The risks are real. Pricing prediction markets is harder than pricing sports bets in some ways—outcomes can hinge on obscure data releases or unpredictable events, and liquidity can dry up fast. But Flutter thinks its experience in sports betting risk management gives it an edge. The company’s been balancing books and managing inventory for years, and the same principles apply. Quote a fair spread, manage exposure, and adjust prices as new information comes in. Flutter’s betting it can do that better than most.
FanDuel Predicts is still small, but it’s a signal of where Flutter wants to go. The app gives the company a testbed for new contract types and a way to build relationships with users interested in prediction markets. But the real revenue opportunity is on the back end, where Flutter provides liquidity to platforms that need it. Jackson’s comments made that clear. Market-making already worked during the trial phase, and Flutter’s expanding the operation. The firm didn’t share revenue figures or name its platform partners, but the strategy is set. Flutter’s playing the house, not the exchange.

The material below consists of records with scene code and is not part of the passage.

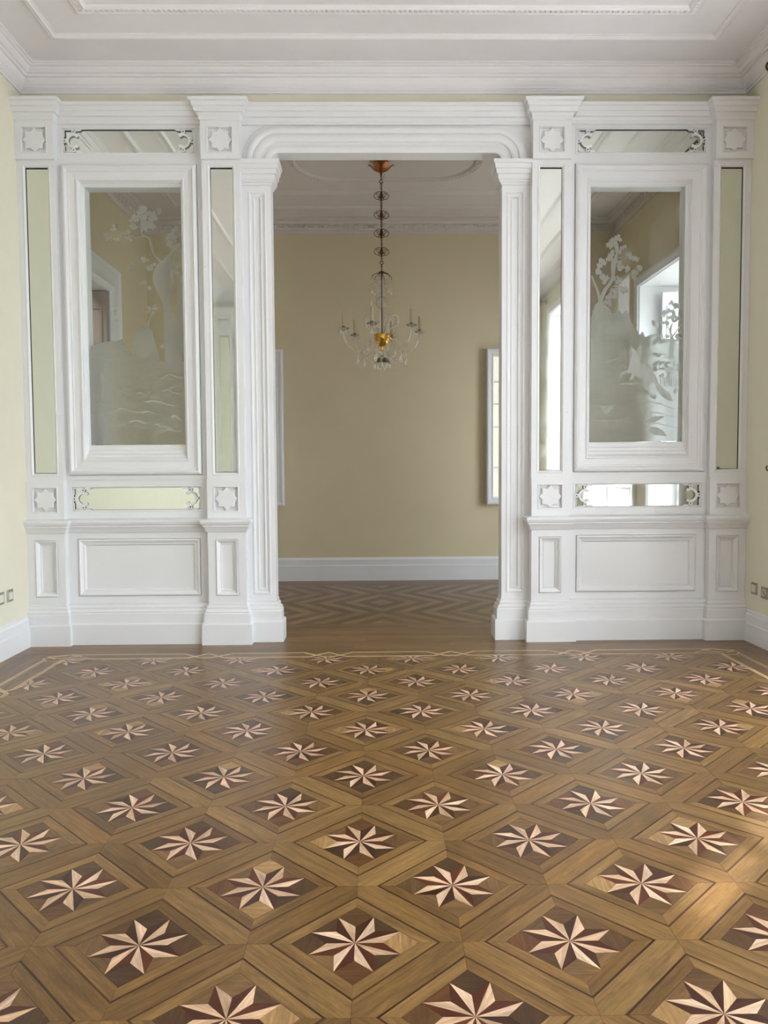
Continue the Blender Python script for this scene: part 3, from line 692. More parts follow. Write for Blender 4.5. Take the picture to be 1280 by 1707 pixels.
for s in (-1, 1):
    X = lambda a, b: wr(UX + s * a, UX + s * b)
    x0, x1 = X(.860, 1.072); yj = 5.972
    def jstack(prof, name):
        bm = bmesh.new()
        R = []
        for z, e in prof:
            xi = UX + s * (.860 - e * .95)
            R.append([(xi, yj - e, z), (UX + s * 1.072, yj - e, z), (UX + s * 1.072, YT, z), (xi, YT, z)])
        loops(bm, R, cap0=True, cap1=True); return link(name, bm, WHITE, arch)
    jstack([(0, .060), (.152, .060), (.160, .050), (.162, .042), (.232, .042), (.240, .034), (.252, .036), (.266, .018), (.282, .020), (.296, .006), (.312, .006), (.316, 0)], 'jamb_plinth')
    jstack([(3.408, 0), (3.412, .010), (3.424, .012), (3.428, .024), (3.438, .026), (3.446, .034), (3.478, .036), (3.482, .048), (3.512, .052), (3.516, .060), (3.545, .064), (3.550, .072), (3.576, .076), (3.578, .07)], 'jamb_capital')
    p0, p1 = X(.895, 1.030); z0, z1 = .355, 3.365
    bm = bmesh.new()
    for a, b, c, d in ((x0, p0, .31, 3.41), (p1, x1, .31, 3.41), (p0, p1, .31, z0), (p0, p1, z1, 3.41)): box(bm, a, b, yj, yj + .03, c, d)
    box(bm, x0, x1, yj + .03, YT, .31, 3.41)
    link('jamb_shaft', bm, WHITE, arch)
    bm = bmesh.new(); frame_rings(bm, p0, p1, z0, z1, [(0, yj), (.004, yj - .004), (.012, yj - .004), (.018, yj + .006), (.030, yj + .010), (.034, yj + .006), (.044, yj + .004), (.048, yj + .016)], cap=True); link('jamb_panel', bm, WHITE, arch)
for o in set(bpy.data.objects) - kids0:
    if o.parent is arch: o.location = Vector(o.location) - Vector(arch.location)

# the same panelling on the wall behind, seen only in the narrow mirrors
def copy_tree(o, parent=None):
    c = o.copy(); COL.objects.link(c)
    if parent: c.parent = parent
    for ch in o.children: copy_tree(ch, c)
    return c
for src, lab in ((scr_l, 'white panelled partition on the wall behind, reflected in the right narrow mirrors'), (scr_r, 'white panelled partition on the wall behind, reflected in the left narrow mirrors')):
    c = copy_tree(src); c['label'] = lab
    c.location = (2 * UX - src.location.x, 2 * 2.285 - src.location.y, 0); c.rotation_euler = (0, 0, pi)
c = copy_tree(arch); c['label'] = 'white surround of the blocked opening in the wall behind the viewpoint'
c.location = (UX, 2 * 2.285 - 5.95, 0); c.rotation_euler = (0, 0, pi)

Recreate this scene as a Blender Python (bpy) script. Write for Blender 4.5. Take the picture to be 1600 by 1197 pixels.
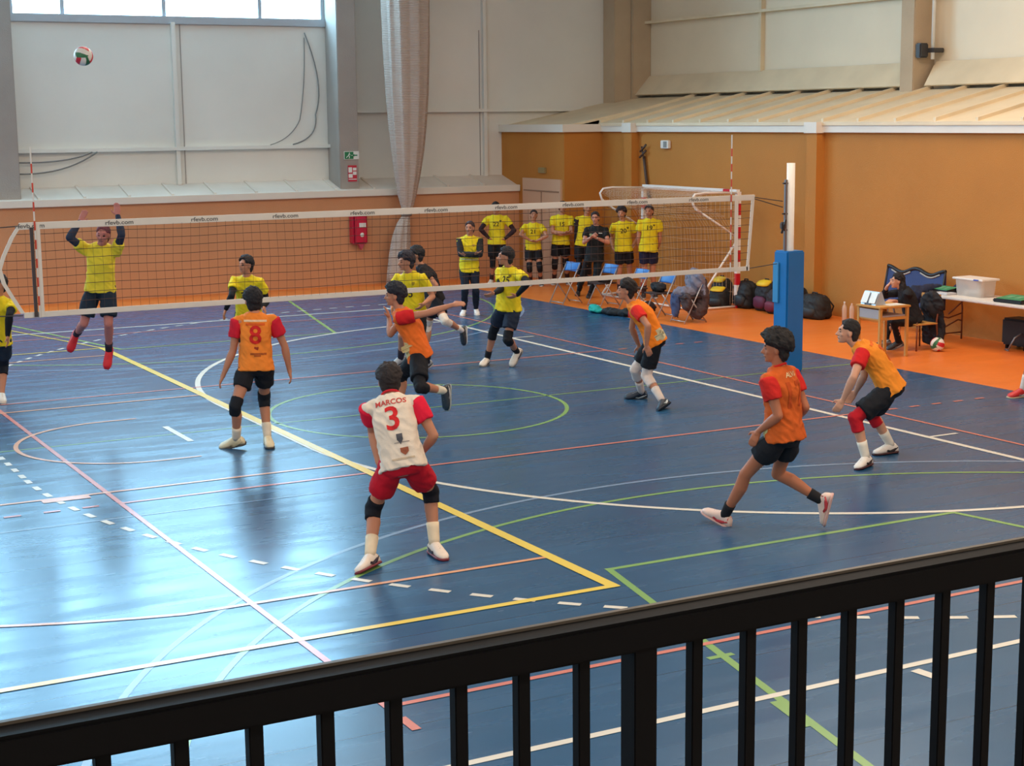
import bpy, bmesh, math, random
from mathutils import Vector, Matrix, noise
from mathutils.bvhtree import BVHTree
random.seed(7)
for o in list(bpy.data.objects): bpy.data.objects.remove(o)
C = bpy.context.scene.collection
PI = math.pi

# ---------------------------------------------------------------- camera
cam_d = bpy.data.cameras.new('camera'); cam = bpy.data.objects.new('camera', cam_d); C.objects.link(cam)
yaw, pitch, roll = 0.495878798, 0.163031775, -0.0101819449
F = Vector((math.sin(yaw)*math.cos(pitch), math.cos(yaw)*math.cos(pitch), -math.sin(pitch)))
R0 = Vector((math.cos(yaw), -math.sin(yaw), 0)); U0 = R0.cross(F)
RR = R0*math.cos(roll)+U0*math.sin(roll); UU = -R0*math.sin(roll)+U0*math.cos(roll)
cam.matrix_world = Matrix(((RR.x,UU.x,-F.x,-3.683),(RR.y,UU.y,-F.y,-17.420),(RR.z,UU.z,-F.z,3.464),(0,0,0,1)))
cam_d.sensor_width = 36; cam_d.lens = 2507.5/1600*36; cam_d.clip_end = 200; cam_d.clip_start = .05
bpy.context.scene.camera = cam

# ---------------------------------------------------------------- view, world, lights
vs = bpy.context.scene.view_settings
vs.view_transform = 'Standard'; vs.look = 'None'; vs.gamma = 1; vs.use_curve_mapping = False
vs.exposure = 0.33
W = bpy.data.worlds.new('world'); bpy.context.scene.world = W; W.use_nodes = True
W.node_tree.nodes['Background'].inputs[0].default_value = (.75,.85,1,1)
W.node_tree.nodes['Background'].inputs[1].default_value = .5
def area(name, loc, rot, sx, sy, power, col):
    l = bpy.data.lights.new(name,'AREA'); l.shape='RECTANGLE'; l.size=sx; l.size_y=sy; l.energy=power; l.color=col
    o = bpy.data.objects.new(name,l); C.objects.link(o); o.location=loc; o.rotation_euler=rot; return o
CEIL = 8.8
WARM = (1,.83,.66)
for i,(x,y) in enumerate([(-8,-20),(4,-20),(-8,-8),(4,-8),(-8,4),(4,4)]):
    area('ceiling_fill', (x,y,CEIL-.15), (0,0,0), 5, 2.2, 430 if y<-15 else 270, WARM)  # unseen fill panels added under the ceiling for warm overall light
area('ceiling_fill', (11,-14,CEIL-.15), (0,0,0), 5, 2.2, 520, WARM)
area('ceiling_fill', (11,0,CEIL-.15), (0,0,0), 5, 2.2, 380, WARM)
# added cool fill from the left side; the wall there has no windows
area('side_fill', (-12.8,-12,5.5), (0,math.radians(-78),0), 5, 18, 420, (.8,.9,1))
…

Frequently Asked Questions
How does Flutter profit from prediction markets without running a platform?
Flutter acts as a market maker, quoting buy and sell prices on event contracts and earning the spread between them. The company uses its sports betting risk-pricing infrastructure to manage inventory and pricing risks across prediction market platforms.
What is FanDuel Predicts and how does it fit Flutter’s strategy?
FanDuel Predicts is a mobile app launched with CME Group in late 2024, offering contracts on financial data and event-based markets in five states. It serves as a testbed for Flutter’s prediction market offerings while providing regulatory flexibility through federal derivatives classification.